--- Data segment ---
* Start *

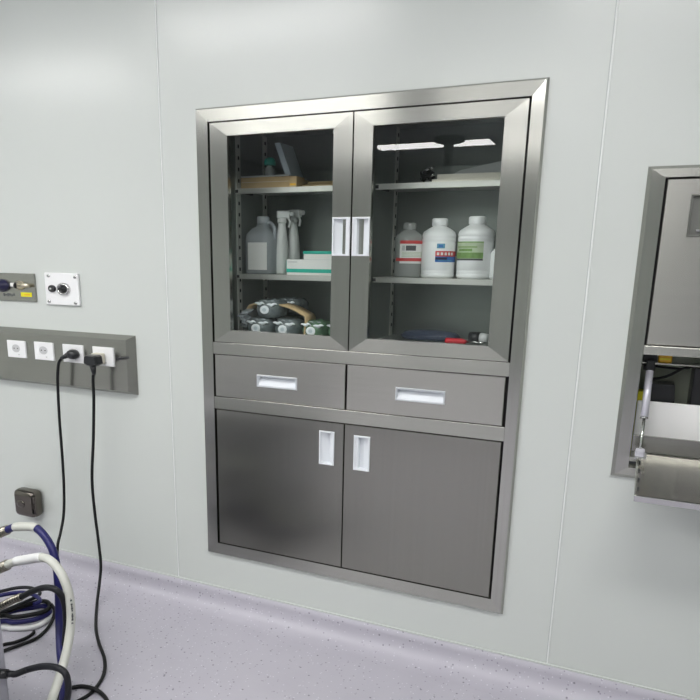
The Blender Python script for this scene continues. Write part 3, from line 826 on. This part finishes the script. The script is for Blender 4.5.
# gas strut
sx = flx0 + 0.020
ta = at(650, 369, 0.035); ta = Vector((ta.x, 0.035, ta.z))
bb = Vector((sx, hy, hz)) + fd*0.055 + fn*0.014
bb = at(640, 452.5, bb.y)
mid = ta + (bb - ta)*0.60
mb = MB(); mb.cyl(ta + (mid-ta)*0.04, mid, 0.0092, 'gas', n=20); mb.cyl(mid - (mid-ta)*0.03, mid, 0.0098, 'chrome', n=20); g = mb.obj('strut_cylinder', ht); g['label'] = 'silver gas strut cylinder'
mb = MB(); mb.cyl(mid, bb, 0.0038, 'rod', n=12); mb.obj('strut_rod', ht)
mb = MB(); mb.cyl(ta + Vector((-0.016, 0, 0.004)), ta + Vector((0.012, 0, 0.004)), 0.008, 'blackp', n=14); mb.obox(ta + Vector((0, 0, 0.010)), (0.010, 0, 0), (0, 0.009, 0), (0, 0, 0.014), 'blackp', 0.003); mb.obj('strut_bracket', ht)
mb = MB(); mb.obox(bb, (0.011, 0, 0), fd*0.010, fn*0.009, 'gas', 0.004); mb.obox(bb - fn*0.010 + Vector((0.002, 0, 0)), (0.014, 0, 0), fd*0.016, fn*0.003, 'chrome', 0.001); mb.obj('strut_foot', ht)
for k in range(4):
    mb = MB(); mb.disc_y(Vector((flx0+0.008, hy, hz)) + fd*(0.05+0.045*k) + fn*0.006, [(0.003, 0.002), (0.003, -0.002)], 'print', n=10); mb.obj('rivet', fp)
# things inside the hatch
p0 = at(641, 358, 0.05); p1 = at(657, 361, 0.05)
mb = MB(); mb.box(hx0+0.004, p1.x, 0.052, 0.075, zr, zr+0.028, 'blackp', 0.002)
o = tag(mb.obj('relay_block'), 'small black block at the top left of the open hatch', 'electrical part'); move_origin(o, (p0.x, 0.052, zr))
p2 = at(658, 361, 0.05); p3 = at(672, 362, 0.05)
mb = MB(); mb.box(p2.x, p3.x, 0.050, 0.073, zr, zr+0.024, 'amber', 0.003); mb.box(p2.x+0.004, p3.x-0.004, 0.0494, 0.0502, zr+0.008, zr+0.012, 'yellow')
o = tag(mb.obj('terminal_block'), 'amber yellow block beside the black one in the open hatch', 'electrical part'); move_origin(o, (p2.x, 0.05, zr))
Yd = 0.125
a = at(657, 384, Yd); b = at(670, 400, Yd)
mb = MB()
zl = zb
bz = hz0i + 0.0005
cxm = (at(655, 390, Yd).x + at(672, 392, Yd).x)/2
top_z = at(663, 383, Yd).z
P = [(cxm-0.030, Yd-0.025, bz), (cxm+0.040, Yd-0.025, bz), (cxm+0.040, Yd+0.04, bz), (cxm-0.030, Yd+0.04, bz)]
Q = [(x-0.016, y, top_z) for x, y, z in P]
mb.ring([P, Q], 'blackp', smooth=False); 
dv2 = thing('power_adapter', (cxm, Yd, bz), 'black tilted adapter standing behind the white hatch panel', 'adapter')
mb.obj('adapter_body', dv2)
mb = MB(); mb.box(cxm-0.062, cxm-0.036, Yd-0.03, Yd+0.01, bz, bz+(top_z-bz)*0.88, 'yellow', 0.003)
o = tag(mb.obj('yellow_terminal'), 'yellow-green terminal block left of the black adapter', 'electrical part'); move_origin(o, (cxm-0.05, Yd, bz))
mb = MB(); q = at(697, 376, Yd)
mb.box(q.x-0.010, hx1-0.06, Yd-0.03, Yd+0.06, bz, at(697, 366, Yd).z, 'blackp', 0.004)
bx = thing('control_unit', (q.x, Yd, bz), 'black control unit at the right edge inside the open hatch', 'device')
mb.obj('unit_case', bx)
mb = MB()
mb.tube([at(650, 379, Yd-0.02), at(660, 378, Yd-0.05), at(670, 375, Yd-0.05), at(683, 368.5, Yd-0.04), at(697, 366.5, Yd-0.035), at(706, 368, Yd-0.03)], 0.0035, 'black', n=8)
mb.tube([at(640, 363, 0.06), at(655, 366, 0.10), at(675, 368.5, 0.12), at(690, 368, 0.13)], 0.003, 'black', n=8)
o = tag(mb.obj('inner_cable'), 'black cables sagging across the inside of the open hatch', 'cable'); move_origin(o, (hx0+0.1, Yd-0.04, at(660, 378, Yd-0.05).z))

# ------------------------------------------------------------------ socket trunking
SX1 = -0.2757; SX0 = -1.75; SZ0, SZ1 = 0.7630, 0.9722; YT = -0.030
tr = thing('socket_trunking', (-0.9, 0, SZ0), 'long stainless steel socket panel with white outlets on the left wall', 'socket panel')
mb = MB()
pf = [(0, -0.0002), (0.0005, -0.004), (0.020, YT), (0.024, YT)]
pz = [(0, -0.0002), (0.0005, -0.004), (0.014, YT), (0.018, YT)]
mb.frame(SX0, SX1, SZ0, SZ1, pf, pz, kh='steel_trunk', kv='steel_trunk')
mb.face([(SX0+0.024, YT, SZ0+0.018), (SX1-0.024, YT, SZ0+0.018), (SX1-0.024, YT, SZ1-0.018), (SX0+0.024, YT, SZ1-0.018)], 'steel_trunk')
mb.obj('cover', tr)
def px_rect(tl, br, Y):
    a = at(*tl, Y); b = at(*br, Y); return a.x, b.x, b.z, a.z
YK = YT - 0.006
sock = []
for i, (tl, br) in enumerate((((6.4, 340), (26.2, 358.4)), ((33.4, 341.6), (54, 361)), ((62, 344), (83.6, 363.6)), ((92, 346.4), (114, 367)))):
    x0, x1, z0, z1 = px_rect(tl, br, YK)
    sock.append((x0, x1, z0, z1))
    mb = MB(); cxx, czz = (x0+x1)/2, (z0+z1)/2
    mb.plate(x0, x1, z0, z1, YK, YT, 'white', (cxx-0.024, cxx+0.024, czz-0.017, czz+0.018), 0.0015)
    s_ = mb.obj('socket', tr)
    mb = MB()  # pale strips are painted glints on the wrap; the last strip is clear film
    if i < 3:
        n = 24
        mb.disc_y((cxx-0.002, YT, czz+0.003), [(0.020, -0.0055), (0.019, -0.001)], 'white_dim', n=n, rx=1, rz=0.74)
        mb.box(cxx-0.024, cxx+0.024, YT-0.0050, YT-0.0005, czz-0.017, czz+0.018, 'white')
        for dx in (-0.009, 0.009): mb.disc_y((cxx-0.002+dx, YT-0.0056, czz+0.003), [(0.0028, 0), (0.0028, -0.0006)], 'gap', n=10, rx=1, rz=0.74)
    else:
        mb.box(cxx-0.024, cxx+0.024, YT-0.0050, YT-0.0005, czz-0.017, czz+0.018, 'white')
    mb.obj('socket_well', s_)
    mb = MB(); mb.disc_y((cxx+0.012, YK, z0+0.012), [(0.003, 0.0004), (0.003, -0.0006)], 'white_dim', n=10, rx=1.3, rz=0.74); mb.obj('screw_cover', s_)
mb = MB()
q0, q1 = at(117, 359, YT-0.02), at(128.5, 357.5, YT-0.012)
mb.cyl(q0, q1, 0.0045, 'blackp', n=12); mb.cyl(q0, q0 + Vector((0, 0.019, 0)), 0.006, 'blackp', n=12)
mb.obj('latch_lever', tr)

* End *

Reproduce the data above in full, exactly as it is, with the pictures left out.

--- Finished answer ---
The Blender Python script for this scene continues. Write part 3, from line 826 on. This part finishes the script. The script is for Blender 4.5.
# gas strut
sx = flx0 + 0.020
ta = at(650, 369, 0.035); ta = Vector((ta.x, 0.035, ta.z))
bb = Vector((sx, hy, hz)) + fd*0.055 + fn*0.014
bb = at(640, 452.5, bb.y)
mid = ta + (bb - ta)*0.60
mb = MB(); mb.cyl(ta + (mid-ta)*0.04, mid, 0.0092, 'gas', n=20); mb.cyl(mid - (mid-ta)*0.03, mid, 0.0098, 'chrome', n=20); g = mb.obj('strut_cylinder', ht); g['label'] = 'silver gas strut cylinder'
mb = MB(); mb.cyl(mid, bb, 0.0038, 'rod', n=12); mb.obj('strut_rod', ht)
mb = MB(); mb.cyl(ta + Vector((-0.016, 0, 0.004)), ta + Vector((0.012, 0, 0.004)), 0.008, 'blackp', n=14); mb.obox(ta + Vector((0, 0, 0.010)), (0.010, 0, 0), (0, 0.009, 0), (0, 0, 0.014), 'blackp', 0.003); mb.obj('strut_bracket', ht)
mb = MB(); mb.obox(bb, (0.011, 0, 0), fd*0.010, fn*0.009, 'gas', 0.004); mb.obox(bb - fn*0.010 + Vector((0.002, 0, 0)), (0.014, 0, 0), fd*0.016, fn*0.003, 'chrome', 0.001); mb.obj('strut_foot', ht)
for k in range(4):
    mb = MB(); mb.disc_y(Vector((flx0+0.008, hy, hz)) + fd*(0.05+0.045*k) + fn*0.006, [(0.003, 0.002), (0.003, -0.002)], 'print', n=10); mb.obj('rivet', fp)
# things inside the hatch
p0 = at(641, 358, 0.05); p1 = at(657, 361, 0.05)
mb = MB(); mb.box(hx0+0.004, p1.x, 0.052, 0.075, zr, zr+0.028, 'blackp', 0.002)
o = tag(mb.obj('relay_block'), 'small black block at the top left of the open hatch', 'electrical part'); move_origin(o, (p0.x, 0.052, zr))
p2 = at(658, 361, 0.05); p3 = at(672, 362, 0.05)
mb = MB(); mb.box(p2.x, p3.x, 0.050, 0.073, zr, zr+0.024, 'amber', 0.003); mb.box(p2.x+0.004, p3.x-0.004, 0.0494, 0.0502, zr+0.008, zr+0.012, 'yellow')
o = tag(mb.obj('terminal_block'), 'amber yellow block beside the black one in the open hatch', 'electrical part'); move_origin(o, (p2.x, 0.05, zr))
Yd = 0.125
a = at(657, 384, Yd); b = at(670, 400, Yd)
mb = MB()
zl = zb
bz = hz0i + 0.0005
cxm = (at(655, 390, Yd).x + at(672, 392, Yd).x)/2
top_z = at(663, 383, Yd).z
P = [(cxm-0.030, Yd-0.025, bz), (cxm+0.040, Yd-0.025, bz), (cxm+0.040, Yd+0.04, bz), (cxm-0.030, Yd+0.04, bz)]
Q = [(x-0.016, y, top_z) for x, y, z in P]
mb.ring([P, Q], 'blackp', smooth=False); 
dv2 = thing('power_adapter', (cxm, Yd, bz), 'black tilted adapter standing behind the white hatch panel', 'adapter')
mb.obj('adapter_body', dv2)
mb = MB(); mb.box(cxm-0.062, cxm-0.036, Yd-0.03, Yd+0.01, bz, bz+(top_z-bz)*0.88, 'yellow', 0.003)
o = tag(mb.obj('yellow_terminal'), 'yellow-green terminal block left of the black adapter', 'electrical part'); move_origin(o, (cxm-0.05, Yd, bz))
mb = MB(); q = at(697, 376, Yd)
mb.box(q.x-0.010, hx1-0.06, Yd-0.03, Yd+0.06, bz, at(697, 366, Yd).z, 'blackp', 0.004)
bx = thing('control_unit', (q.x, Yd, bz), 'black control unit at the right edge inside the open hatch', 'device')
mb.obj('unit_case', bx)
mb = MB()
mb.tube([at(650, 379, Yd-0.02), at(660, 378, Yd-0.05), at(670, 375, Yd-0.05), at(683, 368.5, Yd-0.04), at(697, 366.5, Yd-0.035), at(706, 368, Yd-0.03)], 0.0035, 'black', n=8)
mb.tube([at(640, 363, 0.06), at(655, 366, 0.10), at(675, 368.5, 0.12), at(690, 368, 0.13)], 0.003, 'black', n=8)
o = tag(mb.obj('inner_cable'), 'black cables sagging across the inside of the open hatch', 'cable'); move_origin(o, (hx0+0.1, Yd-0.04, at(660, 378, Yd-0.05).z))

# ------------------------------------------------------------------ socket trunking
SX1 = -0.2757; SX0 = -1.75; SZ0, SZ1 = 0.7630, 0.9722; YT = -0.030
tr = thing('socket_trunking', (-0.9, 0, SZ0), 'long stainless steel socket panel with white outlets on the left wall', 'socket panel')
mb = MB()
pf = [(0, -0.0002), (0.0005, -0.004), (0.020, YT), (0.024, YT)]
pz = [(0, -0.0002), (0.0005, -0.004), (0.014, YT), (0.018, YT)]
mb.frame(SX0, SX1, SZ0, SZ1, pf, pz, kh='steel_trunk', kv='steel_trunk')
mb.face([(SX0+0.024, YT, SZ0+0.018), (SX1-0.024, YT, SZ0+0.018), (SX1-0.024, YT, SZ1-0.018), (SX0+0.024, YT, SZ1-0.018)], 'steel_trunk')
mb.obj('cover', tr)
def px_rect(tl, br, Y):
    a = at(*tl, Y); b = at(*br, Y); return a.x, b.x, b.z, a.z
YK = YT - 0.006
sock = []
for i, (tl, br) in enumerate((((6.4, 340), (26.2, 358.4)), ((33.4, 341.6), (54, 361)), ((62, 344), (83.6, 363.6)), ((92, 346.4), (114, 367)))):
    x0, x1, z0, z1 = px_rect(tl, br, YK)
    sock.append((x0, x1, z0, z1))
    mb = MB(); cxx, czz = (x0+x1)/2, (z0+z1)/2
    mb.plate(x0, x1, z0, z1, YK, YT, 'white', (cxx-0.024, cxx+0.024, czz-0.017, czz+0.018), 0.0015)
    s_ = mb.obj('socket', tr)
    mb = MB()  # pale strips are painted glints on the wrap; the last strip is clear film
    if i < 3:
        n = 24
        mb.disc_y((cxx-0.002, YT, czz+0.003), [(0.020, -0.0055), (0.019, -0.001)], 'white_dim', n=n, rx=1, rz=0.74)
        mb.box(cxx-0.024, cxx+0.024, YT-0.0050, YT-0.0005, czz-0.017, czz+0.018, 'white')
        for dx in (-0.009, 0.009): mb.disc_y((cxx-0.002+dx, YT-0.0056, czz+0.003), [(0.0028, 0), (0.0028, -0.0006)], 'gap', n=10, rx=1, rz=0.74)
    else:
        mb.box(cxx-0.024, cxx+0.024, YT-0.0050, YT-0.0005, czz-0.017, czz+0.018, 'white')
    mb.obj('socket_well', s_)
    mb = MB(); mb.disc_y((cxx+0.012, YK, z0+0.012), [(0.003, 0.0004), (0.003, -0.0006)], 'white_dim', n=10, rx=1.3, rz=0.74); mb.obj('screw_cover', s_)
mb = MB()
q0, q1 = at(117, 359, YT-0.02), at(128.5, 357.5, YT-0.012)
mb.cyl(q0, q1, 0.0045, 'blackp', n=12); mb.cyl(q0, q0 + Vector((0, 0.019, 0)), 0.006, 'blackp', n=12)
mb.obj('latch_lever', tr)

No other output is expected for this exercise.